* _What you are asked to do_
Omit the pictures and output exactly the lines from the start of the entries through the line containing "SC.cycles.caustics_reflective = False;".

* _Scene modeling code data_
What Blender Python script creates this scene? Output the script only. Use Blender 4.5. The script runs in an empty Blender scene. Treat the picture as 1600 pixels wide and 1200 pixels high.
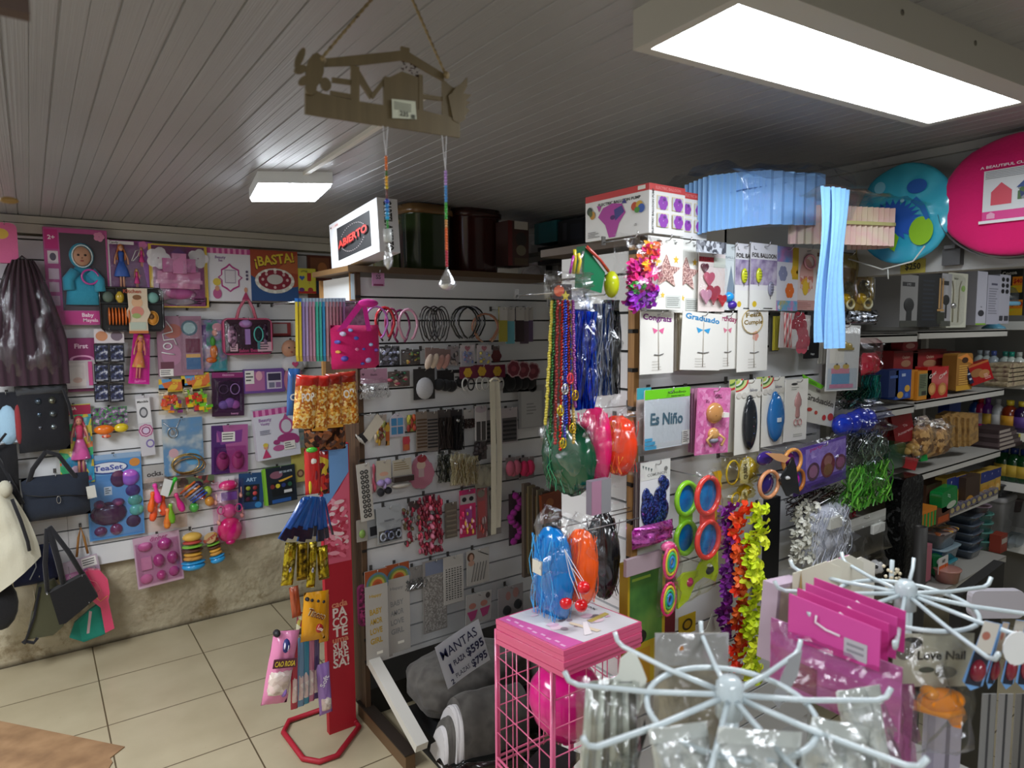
import bpy, math, random
from mathutils import Vector, Matrix, noise
C = bpy.context.scene.collection
SC = bpy.context.scene
R = math.radians
random.seed(7)
PI = math.pi

# ---------------------------------------------------------------- camera, world, exposure
HC = 1.70
YAW, PIT, ROL = R(35.786), R(-4.941), R(-0.344)
FPX = 1042.0
dV = Vector((math.sin(YAW)*math.cos(PIT), math.cos(YAW)*math.cos(PIT), math.sin(PIT)))
_r = Vector((math.cos(YAW),-math.sin(YAW),0)); _u = _r.cross(dV)
rV = math.cos(ROL)*_r + math.sin(ROL)*_u
uV = -math.sin(ROL)*_r + math.cos(ROL)*_u
cd = bpy.data.cameras.new('camera'); cam = bpy.data.objects.new('camera', cd); C.objects.link(cam)
cd.sensor_width = 36; cd.sensor_fit = 'HORIZONTAL'; cd.lens = 36*FPX/1600; cd.clip_start = .02
cam.matrix_world = Matrix(((rV.x, uV.x,-dV.x,0), (rV.y, uV.y,-dV.y,0), (rV.z, uV.z,-dV.z, HC), (0,0,0,1)))
cd.dof.use_dof = True; cd.dof.focus_distance = 2.4; cd.dof.aperture_fstop = 4.5
SC.camera = cam
W = bpy.data.worlds.new('world'); SC.world = W; W.use_nodes = True
W.node_tree.nodes['Background'].inputs[0].default_value = (.75,.8,.9,1)
W.node_tree.nodes['Background'].inputs[1].default_value = .25
SC.view_settings.view_transform = 'Standard'; SC.view_settings.look = 'None'
SC.view_settings.exposure = 1.0; SC.view_settings.gamma = 1; SC.view_settings.use_curve_mapping = False
SC.cycles.max_bounces = 8; SC.cycles.transparent_max_bounces = 24
SC.cycles.caustics_reflective = False; SC.cycles.caustics_refractive = False

CEIL = 2.2525
# ceiling fixtures in view, plus unseen panels added as fill light: corners of the lit face, strength of the diffuser
LIGHTS = [
 ('ceiling_light', 'large lit rectangular ceiling panel in a white box frame, upper right', [(.915,.845), (1.80,.76), (1.80,.572), (.90,.655)],2.185,12.5, (.92,.96,1)),
 ('ceiling_light', 'small lit ceiling lamp with a cable duct running to it', [(.742,2.80), (.955,2.655), (.906,2.354), (.69,2.485)],2.20,13, (.86,.93,1)),
 ('ceiling_light', 'added unseen fill light panel over the counter behind the viewer', [(-.7,-.6), (.5,-.6), (.5,-.9), (-.7,-.9)],2.2,17, (.93,.96,1)),  # added fill panel, out of frame, lifts the overall brightness
 ('ceiling_light', 'added unseen fill light panel over the grocery aisle', [(3.2,.55), (4.1,.55), (4.1,.35), (3.2,.35)],2.2,8, (.95,.98,1)),  # extra panel added out of frame to brighten the aisle
 ('ceiling_light', 'added fill light panel out of sight on the left, brightening the toy wall', [(-1.1,2.9), (-.6,2.9), (-.6,1.5), (-1.1,1.5)],2.2,15, (.92,.95,1)),  # added outside the view to light the back wall evenly
 ]

# ---------------------------------------------------------------- placement
def ray(x, y): return dV + rV*((x-800)/FPX) - uV*((y-600)/FPX)
PL = {'A': (1,4.07), 'C': (1,2.61), 'R': (1,1.27), 'S': (0,1.32), 'B': (0,2.36), 'G': (1,1.25), 'F': (2,0.0)}
def P(pl, x, y, off=0.0):
 ax, val = PL[pl] if isinstance(pl, str) else pl
 val = val - off if ax < 2 else val + off
 w = ray(x, y); o = (0,0, HC)
 t = (val - o[ax])/w[ax]
 return Vector((0,0, HC)) + w*t

# ---------------------------------------------------------------- materials
def s2l(c): return c/12.92 if c <= .04045 else ((c+.055)/1.055)**2.4
def hexc(h):
 return tuple(s2l(int(h[i:i+2],16)/255) for i in (0,2,4)) + (1,)
MC = {}
def mat(s):
 """'rrggbb' plain, '^' glossy plastic, '~' cloth, '@' metal, '!' emissive; 'N:' noise print, 'V:' cell print, 'W:' stripes"""
 if s in MC: return MC[s]
 m = bpy.data.materials.new(s[:40]); m.use_nodes = True; MC[s] = m
 nt = m.node_tree; N = nt.nodes; L = nt.links; b = N['Principled BSDF']
 b.inputs['Roughness'].default_value = .55
 def bump(scale, strg, dist=.004, det=3):
  n = N.new('ShaderNodeTexNoise'); n.inputs['Scale'].default_value = scale; n.inputs['Detail'].default_value = det
  tc = N.new('ShaderNodeTexCoord'); L.new(tc.outputs['Object'], n.inputs['Vector'])
  bp = N.new('ShaderNodeBump'); bp.inputs['Strength'].default_value = strg; bp.inputs['Distance'].default_value = dist
  L.new(n.outputs[0], bp.inputs['Height']); L.new(bp.outputs[0], b.inputs['Normal'])
  return n, bp
 if s.startswith('film'):
  # clear thin plastic: mostly see-through with sharp crinkled highlights
  k = s.split(':'); tint = hexc(k[1]) if len(k) > 1 else (1,1,1,1); dens = float(k[2]) if len(k) > 2 else .12
  tr = N.new('ShaderNodeBsdfTransparent'); tr.inputs[0].default_value = tint
  b.inputs['Base Color'].default_value = (.8,.82,.85,1); b.inputs['Roughness'].default_value = .1; b.inputs['Metallic'].default_value = 1
  n, bp = bump(55,.8,.006,4)
  mx = N.new('ShaderNodeMixShader'); lw = N.new('ShaderNodeLayerWeight'); lw.inputs[0].default_value = .35
  L.new(bp.outputs[0], lw.inputs['Normal'])
  mp = N.new('ShaderNodeMapRange'); mp.inputs[3].default_value = dens*.5; mp.inputs[4].default_value = min(1, dens*.5+.3)
  L.new(lw.outputs['Facing'], mp.inputs[0]); L.new(mp.outputs[0], mx.inputs[0])
  L.new(tr.outputs[0], mx.inputs[1]); L.new(b.outputs[0], mx.inputs[2])
  L.new(mx.outputs[0], N['Material Output'].inputs[0]); return m
 kind = ''
 if s[0] in '^~@!': kind = s[0]; s = s[1:]
 if s[:2] in ('N:', 'V:', 'W:', 'M:'):
  _, cols, sc = s.split(':')[:3]; cols = cols.split(','); sc = float(sc)
  tc = N.new('ShaderNodeTexCoord'); mpn = N.new('ShaderNodeMapping')
  L.new(tc.outputs['Object'], mpn.inputs[0])
  rp = N.new('ShaderNodeValToRGB'); rp.color_ramp.interpolation = 'CONSTANT' if s[0] in 'VM' else 'LINEAR'
  if s[0] == 'V':
   t = N.new('ShaderNodeTexVoronoi'); t.inputs['Scale'].default_value = sc
   sp = N.new('ShaderNodeSeparateColor'); L.new(t.outputs['Color'], sp.inputs[0]); src = sp.outputs[0]; lo, hi = 0,1
  elif s[0] in 'NM':
   t = N.new('ShaderNodeTexNoise'); t.inputs['Scale'].default_value = sc; t.inputs['Detail'].default_value = 3
   src = t.outputs[0]; lo, hi = .33,.67
  else:
   t = N.new('ShaderNodeTexWave'); t.inputs['Scale'].default_value = sc; t.inputs['Distortion'].default_value = .6; src = t.outputs[0]; lo, hi = 0,1
  L.new(mpn.outputs[0], t.inputs['Vector'])
  e = rp.color_ramp.elements
  for i, c in enumerate(cols):
   if s[0] in 'VM': pos = lo+(hi-lo)*i/len(cols) if i else 0
   else: pos = lo+(hi-lo)*i/max(1, len(cols)-1)
   if i < 2: el = e[i]; el.position = pos
   else: el = e.new(pos)
   el.color = hexc(c)
  L.new(src, rp.inputs[0]); L.new(rp.outputs[0], b.inputs['Base Color'])
  if kind in '@': bump(sc*1.2,.5)
 else:
  b.inputs['Base Color'].default_value = hexc(s)
 if kind == '^': b.inputs['Roughness'].default_value = .18; b.inputs['Coat Weight'].default_value = .4
 if kind == '~': b.inputs['Roughness'].default_value = .95; b.inputs['Sheen Weight'].default_value = .15;
 if kind == '~' and ':' not in s: bump(90,.5,.003)
 if kind == '@':
  b.inputs['Metallic'].default_value = .85; b.inputs['Roughness'].default_value = .25
 if kind == '!':
  b.inputs['Emission Color'].default_value = hexc(s); b.inputs['Emission Strength'].default_value = 1.2
 return m

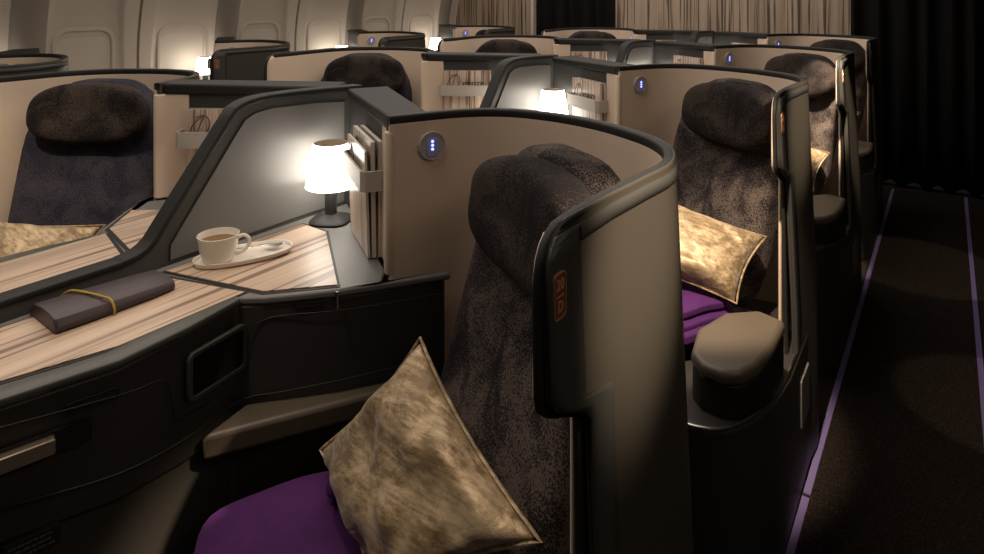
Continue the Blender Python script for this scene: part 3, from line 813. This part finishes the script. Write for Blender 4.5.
# coffee set
ZT = .7612
def oblong(c_, a, b, rot, prof, n=40):
    V = []; F = []
    for (s, z_) in prof:
        for k_ in range(n):
            an = 2 * PI * k_ / n; x_ = (a + s) * math.copysign(abs(math.cos(an)) ** .85, math.cos(an)); y_ = (b + s) * math.copysign(abs(math.sin(an)) ** .85, math.sin(an))
            x2 = x_ ; V.append((c_[0] + x2 * math.cos(rot) - y_ * math.sin(rot), c_[1] + x2 * math.sin(rot) + y_ * math.cos(rot), c_[2] + z_))
    m = len(prof)
    F = [(i * n + k_, i * n + (k_ + 1) % n, (i + 1) * n + (k_ + 1) % n, (i + 1) * n + k_) for i in range(m - 1) for k_ in range(n)] + [tuple(range(n)), tuple((m - 1) * n + k_ for k_ in range(n))]
    return V, F
SR = math.radians(66)
sc_ = (-1.322, .918, ZT)
o = mk('saucer', *oblong(sc_, .108, .052, SR, [(-.012, 0), (-.004, .002), (.0, .010), (.0005, .0125), (-.003, .012), (-.006, .006), (-.012, .0045)]), M['china'], origin=sc_)
tag(o, 'long oval white saucer under the coffee cup on the wooden leaf', 'saucer')
cc = (-1.345, .868, ZT + .0048)
P = [(.024, 0), (.030, .0005), (.034, .008), (.041, .030), (.0445, .054), (.0452, .0585), (.0440, .0590), (.0428, .055), (.0392, .030), (.032, .010), (.002, .006)]
cup = mk('coffee_cup', *cap(lathe(P, cc, 36), 36, len(P)), M['china'], origin=cc)
tag(cup, 'white china cup of coffee standing on the oval saucer', 'cup')
P = [(.002, .0435), (.0418, .0435), (.0412, .0425)]
mk('coffee', *lathe(P, cc, 32), M['coffee'], cup)
hd = Vector((math.cos(math.radians(36)), math.sin(math.radians(36)), 0))
hp = [Vector(cc) + hd * d + Vector((0, 0, z_)) for d, z_ in ((.042, .050), (.056, .056), (.068, .049), (.068, .036), (.056, .022), (.038, .014))]
mk('cup_handle', *tube(catmull([tuple(p) for p in hp], 5), .0042, 8), M['china'], cup)
so = Vector((-1.312, .962, ZT + .0085)); sd = Vector((math.cos(math.radians(52)), math.sin(math.radians(52)), 0)); sn = Vector((-sd.y, sd.x, 0))
V = []; F = []; prof = [(-.075, .0030, .003), (-.06, .0024, .004), (-.02, .0020, .006), (0, .003, .008), (.008, .009, .006), (.02, .0128, .003), (.032, .0115, .003), (.042, .006, .006), (.045, .001, .007)]
for (d, hw, dz) in prof:
    for (s, e) in ((-1, .0018), (-.5, .0 if d > .004 else .0018), (0, -.0010 if d > .004 else .002), (.5, .0 if d > .004 else .0018), (1, .0018)):
        V.append(tuple(so + sd * d + sn * (hw * s) + Vector((0, 0, dz + e))))
F = [(i * 5 + k_, i * 5 + k_ + 1, (i + 1) * 5 + k_ + 1, (i + 1) * 5 + k_) for i in range(len(prof) - 1) for k_ in range(4)]
o = mk('teaspoon', V, F, M['steel']); s = o.modifiers.new('thick', 'SOLIDIFY'); s.thickness = .0012
tag(o, 'small silver teaspoon lying across the oval saucer', 'spoon')
# leather roll with elastic band
pc = Vector((-1.352, .632, ZT)); pd = Vector((.06, 1.0, 0)).normalized(); pn = Vector((pd.y, -pd.x, 0))
V = []; F = []
secs = [(-.110, .064), (-.104, .067), (-.05, .068), (0, .066), (.06, .063), (.100, .057), (.108, .055)]
for q, (d, hw) in enumerate(secs):
    hgt = .029 - .007 * (d + .115) / .23
    ring = [(-1, .003), (-.98, .0), (.0, 0), (.93, 0), (1.0, .004), (1.02, .012), (.90, hgt * .9), (.6, hgt), (0, hgt * 1.02), (-.6, hgt * .86), (-.95, .010)]
    for s, z_ in ring: V.append(tuple(pc + pd * d + pn * (hw * s) + Vector((0, 0, max(z_, .0005)))))
m = 11
F = [(i * m + k_, i * m + (k_ + 1) % m, (i + 1) * m + (k_ + 1) % m, (i + 1) * m + k_) for i in range(len(secs) - 1) for k_ in range(m)] + [tuple(range(m)), tuple((len(secs) - 1) * m + k_ for k_ in range(m))]
po = mk('leather_pouch', V, F, M['pouch'], origin=pc, bevel=.002)
tag(po, 'dark aubergine leather roll pouch with a mustard elastic band on the wooden console', 'pouch')
d = -.035; hw = .069; hgt = .0295
band = [(-1.0, .004), (-.96, .012), (-.6, hgt * .90), (0, hgt * 1.02), (.6, hgt * 1.02), (.9, hgt * .93), (1.04, .012), (1.03, .003)]
mk('elastic_band', *tube(catmull([tuple(pc + pd * (d + .02 * s) + pn * (hw * s) + Vector((0, 0, z_))) for s, z_ in band], 4), .0024, 8), M['yellow'], po)
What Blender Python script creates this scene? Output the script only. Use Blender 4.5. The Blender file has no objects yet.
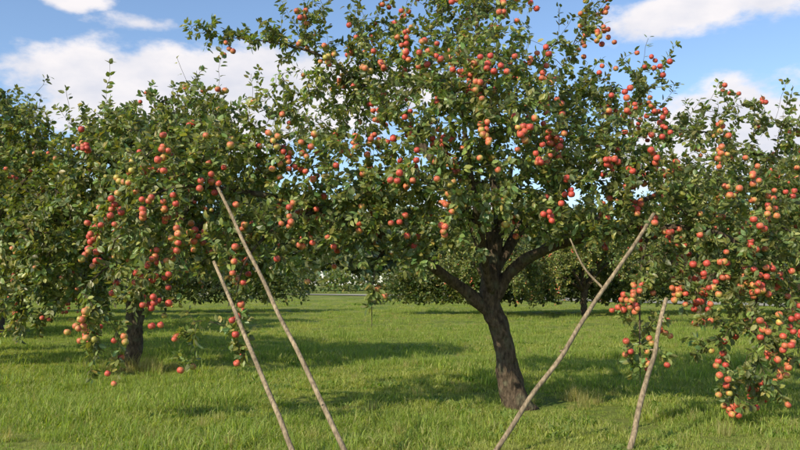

* _Finished task_
What Blender Python script creates this scene? Output the script only. Use Blender 4.5. The script runs in an empty Blender scene. Treat the picture as 1600 pixels wide and 1200 pixels high.
import bpy, math, random
from mathutils import Vector, Matrix, noise
C = bpy.context.scene.collection
SC = bpy.context.scene
R = math.radians
random.seed(7)
PI = math.pi

# ---------------------------------------------------------------- camera, world, exposure
HC = 1.70
YAW, PIT, ROL = R(35.786), R(-4.941), R(-0.344)
FPX = 1042.0
dV = Vector((math.sin(YAW)*math.cos(PIT), math.cos(YAW)*math.cos(PIT), math.sin(PIT)))
_r = Vector((math.cos(YAW),-math.sin(YAW),0)); _u = _r.cross(dV)
rV = math.cos(ROL)*_r + math.sin(ROL)*_u
uV = -math.sin(ROL)*_r + math.cos(ROL)*_u
cd = bpy.data.cameras.new('camera'); cam = bpy.data.objects.new('camera', cd); C.objects.link(cam)
cd.sensor_width = 36; cd.sensor_fit = 'HORIZONTAL'; cd.lens = 36*FPX/1600; cd.clip_start = .02
cam.matrix_world = Matrix(((rV.x, uV.x,-dV.x,0), (rV.y, uV.y,-dV.y,0), (rV.z, uV.z,-dV.z, HC), (0,0,0,1)))
cd.dof.use_dof = True; cd.dof.focus_distance = 2.4; cd.dof.aperture_fstop = 4.5
SC.camera = cam
W = bpy.data.worlds.new('world'); SC.world = W; W.use_nodes = True
W.node_tree.nodes['Background'].inputs[0].default_value = (.75,.8,.9,1)
W.node_tree.nodes['Background'].inputs[1].default_value = .25
SC.view_settings.view_transform = 'Standard'; SC.view_settings.look = 'None'
SC.view_settings.exposure = 1.0; SC.view_settings.gamma = 1; SC.view_settings.use_curve_mapping = False
SC.cycles.max_bounces = 8; SC.cycles.transparent_max_bounces = 24
SC.cycles.caustics_reflective = False; SC.cycles.caustics_refractive = False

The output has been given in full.